Menlo Equities has acquired four Digital Realty data centers in California's Silicon Valley as part of a nine-property deal across the US.

The Mercury News reports that the real estate firm acquired the four Californian facilities for a combined $108.8 million from the data center REIT in partnership with a US pension fund.

“It is absolutely the case that demand is growing for data,” said Christopher Chang, a partner with Menlo Equities. “We don’t see demand slowing down for data usage and data needs.”

“We like the portfolio because many of the assets are fully leased,” Chang said. “But we also see the potential for upside opportunities because leases in some buildings are coming up for renewal.”

444 Toyama.png
444 Toyama Drive – Google Maps

The four Silicon Valley facilities are:

4650 Old Ironsides Drive in Santa Clara; a 124,400 sq ft facility operated by Cyxtera, acquired for $35.8 million.

4700 Old Ironsides Drive in Santa Clara; a 90,100 sq ft facility operated by Cyxtera, acquired for $28 million.

444 Toyama Drive in Sunnyvale; a 42,100 sq ft data center operated by Equinix, acquired for $25.6 million.

2950 Zanker Road in San Jose; a 69,700 sq ft data center, acquired for $19.4 million.

The Mercury News says the purchases were part of an overall acquisition of nine data centers in three major regions of the US. The other acquisitions haven’t yet been disclosed, but the Real Deal reports them as being in the northern Virginia and the Dallas-Fort Worth areas. DCD has reached out to Menlo and Digital Realty for more information.

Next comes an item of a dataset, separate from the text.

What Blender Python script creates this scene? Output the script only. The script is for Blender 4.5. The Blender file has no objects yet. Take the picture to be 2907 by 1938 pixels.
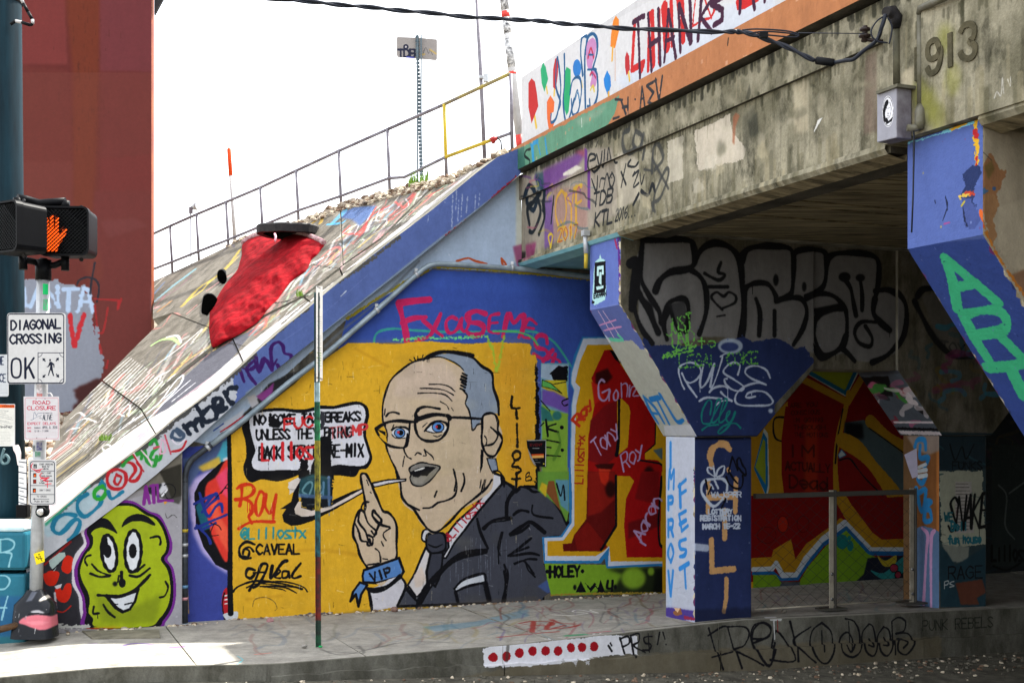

At the same time as the property purchases, Wells Fargo Bank reportedly provided affiliates controlled by Menlo Equities with a loan of $210.3 million, according to county records.

Digital Realty acquired 2950 Zanker Road alongside 900 Dorothy Drive in Richardson, Texas for a combined $50 million in 2010. 444 Toyama Drive was acquired alongside 1525 Comstock Street in 2009. Both Ironside Drive properties were acquired in 2013.

444 Toyama Drive, operated by Equinix as SV6, is one of the eight facilities it said it would be exiting at the end of the lease in April 2022. At the time the company said it would be leaving the eight facilities because they “may not meet the future operational, expansion, or sustainability needs of our customers or our corporate standards.”

Update: In its Q3 2021 results, Digital Realty noted its existing joint venture with PGIM Real Estate completed the sale of a portfolio of 10 data centers totaling 1.167 million square feet of lettable space in North America for $581 million. This is likely the same portfolio.

PGIM Real Estate owned an 80 percent interest and Digital Realty 20 percent interest in the joint venture; the transaction generated net proceeds of approximately $347 million, of which Digital Realty's share was approximately $85 million, including a $19 million promote fee.

Dgtl Infra has the other data centers of the JV listed as:

43790 Devin Shafron Drive (Building E) in Ashburn, Virginia: A 10MW, 152,000 sq ft facility leased to VADATA, Inc. (i.e., Amazon Web Services) as its IAD-13 data center, until May 2021.

21551 Beaumeade Circle in Ashburn, Virginia: A 7MW, 153,000 sq ft Equinix-leased facility built in 2012. Leased until December 2023 and offered as DC10 Washington.

7505 Mason King Court in Manassas, Virginia: Another VADATA, Inc./AWS facility. 20MW of capacity across 110,000 sq ft offered at IAD-7 and under lease until December 2023.

14901 FAA Boulevard in Fort Worth, Texas: Built in 2000 and leased to Cyxtera as its DFW1 Fort Worth data center until February 2022. Has 264,000 sq ft of building interior and 189,000 sq ft of raised floor and offer 25.3MW of UPS capacity across three pods.

900 Dorothy Drive in Richardson, Texas: A 56,200 sq ft facility built in 1976 and leased to AT&T.

636 Pierce Street in Somerset, New Jersey: An 8MW, 108,000 sq ft facility built in 2001 and leased to the Bank of New York Mellon until April 2023.